Очевидно, в эти же дни Пастернак написал и знаменитые «Стихи о Сталине», опубликованные в новогоднем номере «Известий». Об этом же времени он говорил, выступая 13 марта на «дискуссии» о формализме: «Месяца три тому назад я был преисполнен каких-то лучших надежд, я глядел с какой-то радостью вперед» [72].
Последующие события показали, что Пастернаку вопреки его воле не удавалось выйти из «общественной игры». На Минском пленуме Союза писателей в феврале 1936 года он опять оказался едва ли не главной темой выступлений, по-прежнему его воспринимали как центральную фигуру в советской поэзии.

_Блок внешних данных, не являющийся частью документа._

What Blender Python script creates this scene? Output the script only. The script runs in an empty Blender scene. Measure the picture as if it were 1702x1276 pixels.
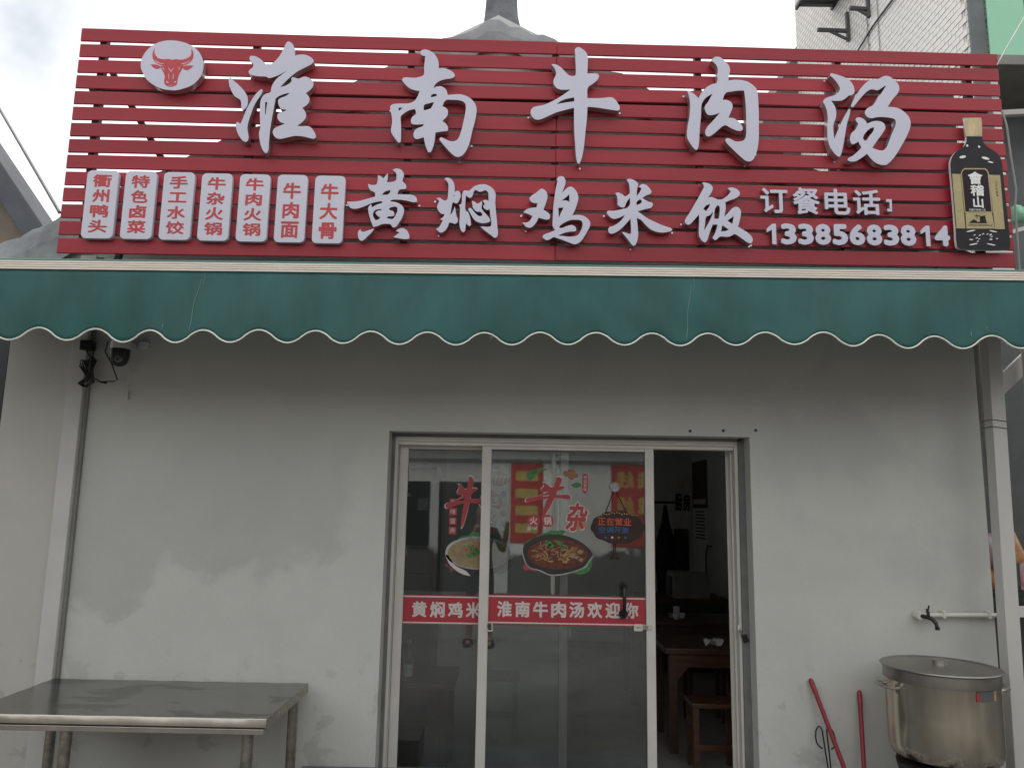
import bpy, bmesh, math, random
from mathutils import Matrix, Vector
random.seed(7)
scene = bpy.context.scene
COL = scene.collection

# ------------------------------------------------------------------ camera
CAM = Vector((0.0, -4.6, 1.72))
pitch, yaw, roll = math.radians(9.044), math.radians(-0.349), math.radians(1.022)
fw = Vector((math.sin(yaw)*math.cos(pitch), math.cos(yaw)*math.cos(pitch), math.sin(pitch)))
rt = Vector((math.cos(yaw), -math.sin(yaw), 0)); up = rt.cross(fw)
rt, up = math.cos(roll)*rt+math.sin(roll)*up, -math.sin(roll)*rt+math.cos(roll)*up
cd = bpy.data.cameras.new('camera'); cam = bpy.data.objects.new('camera', cd); COL.objects.link(cam)
cam.matrix_world = Matrix(((rt.x, up.x, -fw.x, CAM.x), (rt.y, up.y, -fw.y, CAM.y), (rt.z, up.z, -fw.z, CAM.z), (0, 0, 0, 1)))
cd.sensor_width = 36; cd.lens = 27.01; cd.clip_start = .02; cd.clip_end = 2000
scene.camera = cam

# ------------------------------------------------------------------ sky, sun, exposure
SUN_EL, SUN_AZ = math.radians(62), math.radians(-14)      # hazy sun high behind the shop, a little to the left
world = bpy.data.worlds.new('World'); scene.world = world; world.use_nodes = True
nt = world.node_tree; nt.nodes.clear()
wo = nt.nodes.new('ShaderNodeOutputWorld'); bg = nt.nodes.new('ShaderNodeBackground')
sky = nt.nodes.new('ShaderNodeTexSky'); sky.sky_type = 'NISHITA'; sky.sun_disc = False
sky.sun_elevation = SUN_EL; sky.sun_rotation = SUN_AZ
sky.dust_density = 3.0
tc = nt.nodes.new('ShaderNodeTexCoord')
nz = nt.nodes.new('ShaderNodeTexNoise'); nz.inputs['Scale'].default_value = 2.6; nz.inputs['Detail'].default_value = 5; nz.inputs['Roughness'].default_value = .55
nz.inputs['Distortion'].default_value = .4
cr = nt.nodes.new('ShaderNodeValToRGB')
cr.color_ramp.elements[0].position = .36; cr.color_ramp.elements[0].color = (.42, .45, .475, 1)
cr.color_ramp.elements[1].position = .61; cr.color_ramp.elements[1].color = (1.0, .99, .97, 1)
sc_ = nt.nodes.new('ShaderNodeVectorMath'); sc_.operation = 'SCALE'; sc_.inputs['Scale'].default_value = 10.5
mx = nt.nodes.new('ShaderNodeMix'); mx.data_type = 'RGBA'; mx.inputs[0].default_value = .93
nt.links.new(tc.outputs['Generated'], nz.inputs['Vector']); nt.links.new(nz.outputs['Fac'], cr.inputs[0])
nt.links.new(cr.outputs[0], sc_.inputs[0]); nt.links.new(sky.outputs[0], mx.inputs[6]); nt.links.new(sc_.outputs[0], mx.inputs[7])
nt.links.new(mx.outputs[2], bg.inputs[0]); bg.inputs[1].default_value = .12
nt.links.new(bg.outputs[0], wo.inputs[0])
sd = bpy.data.lights.new('sun', 'SUN'); sd.energy = 1.5; sd.angle = math.radians(14); sd.color = (1, .95, .88)
sun = bpy.data.objects.new('sun', sd); COL.objects.link(sun)
sv = Vector((math.sin(SUN_AZ)*math.cos(SUN_EL), math.cos(SUN_AZ)*math.cos(SUN_EL), math.sin(SUN_EL)))
sun.rotation_euler = sv.to_track_quat('Z', 'Y').to_euler(); sun.location = (0, 0, 30)
vs = scene.view_settings; vs.view_transform = 'Standard'; vs.look = 'None'; vs.exposure = 0.5; vs.gamma = 1
scene.cycles.use_denoising = True
scene.cycles.max_bounces = 10; scene.cycles.transparent_max_bounces = 16
scene.cycles.sample_clamp_indirect = 4

# ------------------------------------------------------------------ materials
def mat(name, col, rough=.6, metal=0., var=.12, vs_=6., bump=0., bs=60., spec=None, col2=None, stretch=None, rvar=0., sheen=0):
    m = bpy.data.materials.new(name); m.use_nodes = True
    t = m.node_tree; b = t.nodes['Principled BSDF']
    b.inputs['Roughness'].default_value = rough; b.inputs['Metallic'].default_value = metal
    if spec is not None: b.inputs['Specular IOR Level'].default_value = spec
    if sheen: b.inputs['Sheen Weight'].default_value = sheen
    c = t.nodes.new('ShaderNodeTexCoord'); src = c.outputs['Object']
    if stretch:
        mp = t.nodes.new('ShaderNodeMapping'); mp.inputs['Scale'].default_value = stretch
        t.links.new(src, mp.inputs[0]); src = mp.outputs[0]
    n = t.nodes.new('ShaderNodeTexNoise'); n.inputs['Scale'].default_value = vs_; n.inputs['Detail'].default_value = 6
    n.inputs['Roughness'].default_value = .6
    t.links.new(src, n.inputs['Vector'])
    r = t.nodes.new('ShaderNodeValToRGB'); r.color_ramp.elements[0].position = .3; r.color_ramp.elements[1].position = .7
    c2 = col2 or tuple(min(1, x*(1+var)) for x in col)
    r.color_ramp.elements[0].color = (*[x*(1-var) for x in col], 1) if not col2 else (*col, 1)
    r.color_ramp.elements[1].color = (*c2, 1)
    t.links.new(n.outputs['Fac'], r.inputs[0]); t.links.new(r.outputs[0], b.inputs['Base Color'])
    if rvar:
        mr = t.nodes.new('ShaderNodeMapRange'); mr.inputs[3].default_value = rough-rvar; mr.inputs[4].default_value = rough+rvar
        t.links.new(n.outputs['Fac'], mr.inputs[0]); t.links.new(mr.outputs[0], b.inputs['Roughness'])
    if bump:
        n2 = t.nodes.new('ShaderNodeTexNoise'); n2.inputs['Scale'].default_value = bs; n2.inputs['Detail'].default_value = 4
        t.links.new(src, n2.inputs['Vector'])
        bp = t.nodes.new('ShaderNodeBump'); bp.inputs['Strength'].default_value = bump; bp.inputs['Distance'].default_value = .01
        t.links.new(n2.outputs['Fac'], bp.inputs['Height']); t.links.new(bp.outputs[0], b.inputs['Normal'])
    return m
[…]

Минский пленум проходил в дни, когда начавшаяся кампания по борьбе с «формализмом» в искусстве еще не добралась до литературы. Но уже в начале марта «дискуссия» началась в писательском союзе. Оба выступления Пастернака в «дискуссии» 13 и 16 марта опубликованы Е. Б. Пастернаком [73], а весь текст его выступлений тщательно и точно восстановлен Л. Флейшманом в главе «Бунт Пастернака» (книга «Борис Пастернак в тридцатые годы»). Не останавливаясь подробно на том, что говорил Пастернак, выделим три момента. Поэт заявил, что: 1) не понимает смысла газетной кампании; 2) считает бессмысленным применение терминов «формализм» и «натурализм» к современной литературе; 3) не верит в искренность критиков, «орущих об этом на один голос». Пастернаковские выступления нарушали сложившийся уже к 1936 году этикет литературных «дискуссий» (под этим словом уже давно подразумевалось вовсе не столкновение разных точек зрения, а именно «ор на один голос» – те, против которых «дискуссии» организовывались, получали в лучшем случае право на согласное и покорное покаяние, на самобичевание в терминах «дискуссии»), Пастернак же не только осмелился спорить, но поставил под сомнение правомочность этой «дискуссии» как таковой. Самое же поразительное заключается в том, что, несмотря на агрессивное противостояние Ставского и Кирпотина, пытавшихся даже прерывать Пастернака во время выступления, «последнее слово» осталось за ним – «дискуссия» фактически была прекращена.